** START Collected data **

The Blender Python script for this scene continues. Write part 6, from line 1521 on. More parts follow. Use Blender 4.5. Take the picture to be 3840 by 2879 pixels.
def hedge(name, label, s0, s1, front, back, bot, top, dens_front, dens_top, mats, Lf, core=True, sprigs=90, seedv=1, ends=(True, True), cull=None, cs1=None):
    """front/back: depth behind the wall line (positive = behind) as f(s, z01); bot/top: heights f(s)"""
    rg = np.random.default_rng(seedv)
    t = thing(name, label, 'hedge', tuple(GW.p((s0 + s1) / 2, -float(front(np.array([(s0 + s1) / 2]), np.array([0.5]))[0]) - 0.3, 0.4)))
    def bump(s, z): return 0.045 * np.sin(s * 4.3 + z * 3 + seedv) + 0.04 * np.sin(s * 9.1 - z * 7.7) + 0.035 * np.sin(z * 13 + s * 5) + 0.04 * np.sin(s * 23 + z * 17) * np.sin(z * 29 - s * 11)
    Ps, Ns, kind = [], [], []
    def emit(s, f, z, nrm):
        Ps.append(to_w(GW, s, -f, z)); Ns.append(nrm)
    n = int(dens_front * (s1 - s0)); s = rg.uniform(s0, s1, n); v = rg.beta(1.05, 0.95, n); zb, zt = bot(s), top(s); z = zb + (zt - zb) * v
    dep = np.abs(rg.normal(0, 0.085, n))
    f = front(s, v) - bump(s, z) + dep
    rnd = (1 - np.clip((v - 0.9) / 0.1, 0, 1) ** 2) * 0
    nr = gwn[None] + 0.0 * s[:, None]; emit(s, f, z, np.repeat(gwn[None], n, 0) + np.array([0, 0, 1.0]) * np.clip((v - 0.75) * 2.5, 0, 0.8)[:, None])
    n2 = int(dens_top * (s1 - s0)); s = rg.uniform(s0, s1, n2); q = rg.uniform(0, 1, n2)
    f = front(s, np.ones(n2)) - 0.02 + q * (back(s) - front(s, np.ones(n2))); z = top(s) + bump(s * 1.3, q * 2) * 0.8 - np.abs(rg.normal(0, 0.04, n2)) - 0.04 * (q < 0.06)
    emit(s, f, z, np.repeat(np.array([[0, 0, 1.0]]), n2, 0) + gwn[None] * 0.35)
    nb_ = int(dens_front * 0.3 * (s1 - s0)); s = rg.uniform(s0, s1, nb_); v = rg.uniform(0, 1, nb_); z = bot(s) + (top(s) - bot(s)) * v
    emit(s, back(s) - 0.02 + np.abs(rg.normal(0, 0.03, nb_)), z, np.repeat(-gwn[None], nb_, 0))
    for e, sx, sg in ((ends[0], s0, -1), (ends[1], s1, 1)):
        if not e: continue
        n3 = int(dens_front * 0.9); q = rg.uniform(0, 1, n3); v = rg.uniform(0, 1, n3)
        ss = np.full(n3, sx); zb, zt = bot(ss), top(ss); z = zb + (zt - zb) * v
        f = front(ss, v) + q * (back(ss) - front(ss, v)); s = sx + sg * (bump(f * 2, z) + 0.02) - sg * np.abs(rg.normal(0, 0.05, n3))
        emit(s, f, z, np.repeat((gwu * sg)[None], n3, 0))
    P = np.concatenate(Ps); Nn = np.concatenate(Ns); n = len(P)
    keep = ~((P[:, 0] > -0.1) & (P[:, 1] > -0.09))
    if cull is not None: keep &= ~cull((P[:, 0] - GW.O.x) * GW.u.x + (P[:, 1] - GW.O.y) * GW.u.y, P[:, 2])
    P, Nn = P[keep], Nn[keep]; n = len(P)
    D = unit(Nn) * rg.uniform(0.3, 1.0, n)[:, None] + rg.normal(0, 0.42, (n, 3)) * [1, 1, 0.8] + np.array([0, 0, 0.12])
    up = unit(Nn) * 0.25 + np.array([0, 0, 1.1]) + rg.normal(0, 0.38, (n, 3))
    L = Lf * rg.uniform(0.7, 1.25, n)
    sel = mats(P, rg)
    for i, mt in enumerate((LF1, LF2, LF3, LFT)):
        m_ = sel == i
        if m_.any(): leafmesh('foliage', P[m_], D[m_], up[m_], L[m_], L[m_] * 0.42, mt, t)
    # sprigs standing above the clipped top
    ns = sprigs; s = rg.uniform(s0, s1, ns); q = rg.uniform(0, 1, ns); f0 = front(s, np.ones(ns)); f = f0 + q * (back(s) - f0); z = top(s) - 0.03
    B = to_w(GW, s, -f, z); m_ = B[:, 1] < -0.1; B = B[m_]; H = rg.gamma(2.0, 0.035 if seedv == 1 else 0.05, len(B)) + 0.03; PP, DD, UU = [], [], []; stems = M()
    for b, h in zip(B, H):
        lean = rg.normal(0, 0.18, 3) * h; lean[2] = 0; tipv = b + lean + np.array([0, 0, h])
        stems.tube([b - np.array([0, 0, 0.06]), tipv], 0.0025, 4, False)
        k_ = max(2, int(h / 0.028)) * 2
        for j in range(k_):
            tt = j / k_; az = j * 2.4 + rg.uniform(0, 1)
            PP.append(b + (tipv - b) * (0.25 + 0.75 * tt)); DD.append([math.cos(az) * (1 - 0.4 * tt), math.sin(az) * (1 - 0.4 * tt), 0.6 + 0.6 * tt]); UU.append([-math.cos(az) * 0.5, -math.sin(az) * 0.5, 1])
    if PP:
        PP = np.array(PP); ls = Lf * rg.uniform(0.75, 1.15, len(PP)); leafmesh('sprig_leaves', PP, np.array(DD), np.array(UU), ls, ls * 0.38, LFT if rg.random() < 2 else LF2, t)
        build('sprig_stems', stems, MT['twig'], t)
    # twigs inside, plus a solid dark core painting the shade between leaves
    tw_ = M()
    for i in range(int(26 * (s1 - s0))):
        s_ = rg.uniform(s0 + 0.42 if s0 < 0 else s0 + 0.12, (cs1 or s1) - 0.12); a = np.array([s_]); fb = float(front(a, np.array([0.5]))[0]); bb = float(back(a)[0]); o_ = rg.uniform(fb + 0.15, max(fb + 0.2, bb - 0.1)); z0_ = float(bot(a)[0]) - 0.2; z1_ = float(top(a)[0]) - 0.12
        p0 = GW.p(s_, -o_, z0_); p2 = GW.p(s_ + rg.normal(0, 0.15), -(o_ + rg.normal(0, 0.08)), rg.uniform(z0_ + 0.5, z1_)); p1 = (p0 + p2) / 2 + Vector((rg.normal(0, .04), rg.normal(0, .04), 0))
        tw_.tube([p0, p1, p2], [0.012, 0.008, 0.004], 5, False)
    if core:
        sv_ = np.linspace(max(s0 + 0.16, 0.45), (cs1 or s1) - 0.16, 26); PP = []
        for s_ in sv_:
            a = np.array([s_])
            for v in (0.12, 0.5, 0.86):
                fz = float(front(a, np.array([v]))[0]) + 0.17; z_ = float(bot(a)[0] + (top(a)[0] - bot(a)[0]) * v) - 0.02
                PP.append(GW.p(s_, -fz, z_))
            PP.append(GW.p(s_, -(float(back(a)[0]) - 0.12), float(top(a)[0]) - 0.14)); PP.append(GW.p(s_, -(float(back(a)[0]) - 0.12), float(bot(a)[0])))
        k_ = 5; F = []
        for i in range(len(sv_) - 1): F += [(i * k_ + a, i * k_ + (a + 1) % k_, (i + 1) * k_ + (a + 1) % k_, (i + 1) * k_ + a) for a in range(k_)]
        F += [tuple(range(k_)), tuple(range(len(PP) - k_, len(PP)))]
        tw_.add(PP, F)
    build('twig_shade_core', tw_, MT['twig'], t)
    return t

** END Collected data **

### Task objective
Write out the data exactly as it stands.

### Final result
The Blender Python script for this scene continues. Write part 6, from line 1521 on. More parts follow. Use Blender 4.5. Take the picture to be 3840 by 2879 pixels.
def hedge(name, label, s0, s1, front, back, bot, top, dens_front, dens_top, mats, Lf, core=True, sprigs=90, seedv=1, ends=(True, True), cull=None, cs1=None):
    """front/back: depth behind the wall line (positive = behind) as f(s, z01); bot/top: heights f(s)"""
    rg = np.random.default_rng(seedv)
    t = thing(name, label, 'hedge', tuple(GW.p((s0 + s1) / 2, -float(front(np.array([(s0 + s1) / 2]), np.array([0.5]))[0]) - 0.3, 0.4)))
    def bump(s, z): return 0.045 * np.sin(s * 4.3 + z * 3 + seedv) + 0.04 * np.sin(s * 9.1 - z * 7.7) + 0.035 * np.sin(z * 13 + s * 5) + 0.04 * np.sin(s * 23 + z * 17) * np.sin(z * 29 - s * 11)
    Ps, Ns, kind = [], [], []
    def emit(s, f, z, nrm):
        Ps.append(to_w(GW, s, -f, z)); Ns.append(nrm)
    n = int(dens_front * (s1 - s0)); s = rg.uniform(s0, s1, n); v = rg.beta(1.05, 0.95, n); zb, zt = bot(s), top(s); z = zb + (zt - zb) * v
    dep = np.abs(rg.normal(0, 0.085, n))
    f = front(s, v) - bump(s, z) + dep
    rnd = (1 - np.clip((v - 0.9) / 0.1, 0, 1) ** 2) * 0
    nr = gwn[None] + 0.0 * s[:, None]; emit(s, f, z, np.repeat(gwn[None], n, 0) + np.array([0, 0, 1.0]) * np.clip((v - 0.75) * 2.5, 0, 0.8)[:, None])
    n2 = int(dens_top * (s1 - s0)); s = rg.uniform(s0, s1, n2); q = rg.uniform(0, 1, n2)
    f = front(s, np.ones(n2)) - 0.02 + q * (back(s) - front(s, np.ones(n2))); z = top(s) + bump(s * 1.3, q * 2) * 0.8 - np.abs(rg.normal(0, 0.04, n2)) - 0.04 * (q < 0.06)
    emit(s, f, z, np.repeat(np.array([[0, 0, 1.0]]), n2, 0) + gwn[None] * 0.35)
    nb_ = int(dens_front * 0.3 * (s1 - s0)); s = rg.uniform(s0, s1, nb_); v = rg.uniform(0, 1, nb_); z = bot(s) + (top(s) - bot(s)) * v
    emit(s, back(s) - 0.02 + np.abs(rg.normal(0, 0.03, nb_)), z, np.repeat(-gwn[None], nb_, 0))
    for e, sx, sg in ((ends[0], s0, -1), (ends[1], s1, 1)):
        if not e: continue
        n3 = int(dens_front * 0.9); q = rg.uniform(0, 1, n3); v = rg.uniform(0, 1, n3)
        ss = np.full(n3, sx); zb, zt = bot(ss), top(ss); z = zb + (zt - zb) * v
        f = front(ss, v) + q * (back(ss) - front(ss, v)); s = sx + sg * (bump(f * 2, z) + 0.02) - sg * np.abs(rg.normal(0, 0.05, n3))
        emit(s, f, z, np.repeat((gwu * sg)[None], n3, 0))
    P = np.concatenate(Ps); Nn = np.concatenate(Ns); n = len(P)
    keep = ~((P[:, 0] > -0.1) & (P[:, 1] > -0.09))
    if cull is not None: keep &= ~cull((P[:, 0] - GW.O.x) * GW.u.x + (P[:, 1] - GW.O.y) * GW.u.y, P[:, 2])
    P, Nn = P[keep], Nn[keep]; n = len(P)
    D = unit(Nn) * rg.uniform(0.3, 1.0, n)[:, None] + rg.normal(0, 0.42, (n, 3)) * [1, 1, 0.8] + np.array([0, 0, 0.12])
    up = unit(Nn) * 0.25 + np.array([0, 0, 1.1]) + rg.normal(0, 0.38, (n, 3))
    L = Lf * rg.uniform(0.7, 1.25, n)
    sel = mats(P, rg)
    for i, mt in enumerate((LF1, LF2, LF3, LFT)):
        m_ = sel == i
        if m_.any(): leafmesh('foliage', P[m_], D[m_], up[m_], L[m_], L[m_] * 0.42, mt, t)
    # sprigs standing above the clipped top
    ns = sprigs; s = rg.uniform(s0, s1, ns); q = rg.uniform(0, 1, ns); f0 = front(s, np.ones(ns)); f = f0 + q * (back(s) - f0); z = top(s) - 0.03
    B = to_w(GW, s, -f, z); m_ = B[:, 1] < -0.1; B = B[m_]; H = rg.gamma(2.0, 0.035 if seedv == 1 else 0.05, len(B)) + 0.03; PP, DD, UU = [], [], []; stems = M()
    for b, h in zip(B, H):
        lean = rg.normal(0, 0.18, 3) * h; lean[2] = 0; tipv = b + lean + np.array([0, 0, h])
        stems.tube([b - np.array([0, 0, 0.06]), tipv], 0.0025, 4, False)
        k_ = max(2, int(h / 0.028)) * 2
        for j in range(k_):
            tt = j / k_; az = j * 2.4 + rg.uniform(0, 1)
            PP.append(b + (tipv - b) * (0.25 + 0.75 * tt)); DD.append([math.cos(az) * (1 - 0.4 * tt), math.sin(az) * (1 - 0.4 * tt), 0.6 + 0.6 * tt]); UU.append([-math.cos(az) * 0.5, -math.sin(az) * 0.5, 1])
    if PP:
        PP = np.array(PP); ls = Lf * rg.uniform(0.75, 1.15, len(PP)); leafmesh('sprig_leaves', PP, np.array(DD), np.array(UU), ls, ls * 0.38, LFT if rg.random() < 2 else LF2, t)
        build('sprig_stems', stems, MT['twig'], t)
    # twigs inside, plus a solid dark core painting the shade between leaves
    tw_ = M()
    for i in range(int(26 * (s1 - s0))):
        s_ = rg.uniform(s0 + 0.42 if s0 < 0 else s0 + 0.12, (cs1 or s1) - 0.12); a = np.array([s_]); fb = float(front(a, np.array([0.5]))[0]); bb = float(back(a)[0]); o_ = rg.uniform(fb + 0.15, max(fb + 0.2, bb - 0.1)); z0_ = float(bot(a)[0]) - 0.2; z1_ = float(top(a)[0]) - 0.12
        p0 = GW.p(s_, -o_, z0_); p2 = GW.p(s_ + rg.normal(0, 0.15), -(o_ + rg.normal(0, 0.08)), rg.uniform(z0_ + 0.5, z1_)); p1 = (p0 + p2) / 2 + Vector((rg.normal(0, .04), rg.normal(0, .04), 0))
        tw_.tube([p0, p1, p2], [0.012, 0.008, 0.004], 5, False)
    if core:
        sv_ = np.linspace(max(s0 + 0.16, 0.45), (cs1 or s1) - 0.16, 26); PP = []
        for s_ in sv_:
            a = np.array([s_])
            for v in (0.12, 0.5, 0.86):
                fz = float(front(a, np.array([v]))[0]) + 0.17; z_ = float(bot(a)[0] + (top(a)[0] - bot(a)[0]) * v) - 0.02
                PP.append(GW.p(s_, -fz, z_))
            PP.append(GW.p(s_, -(float(back(a)[0]) - 0.12), float(top(a)[0]) - 0.14)); PP.append(GW.p(s_, -(float(back(a)[0]) - 0.12), float(bot(a)[0])))
        k_ = 5; F = []
        for i in range(len(sv_) - 1): F += [(i * k_ + a, i * k_ + (a + 1) % k_, (i + 1) * k_ + (a + 1) % k_, (i + 1) * k_ + a) for a in range(k_)]
        F += [tuple(range(k_)), tuple(range(len(PP) - k_, len(PP)))]
        tw_.add(PP, F)
    build('twig_shade_core', tw_, MT['twig'], t)
    return t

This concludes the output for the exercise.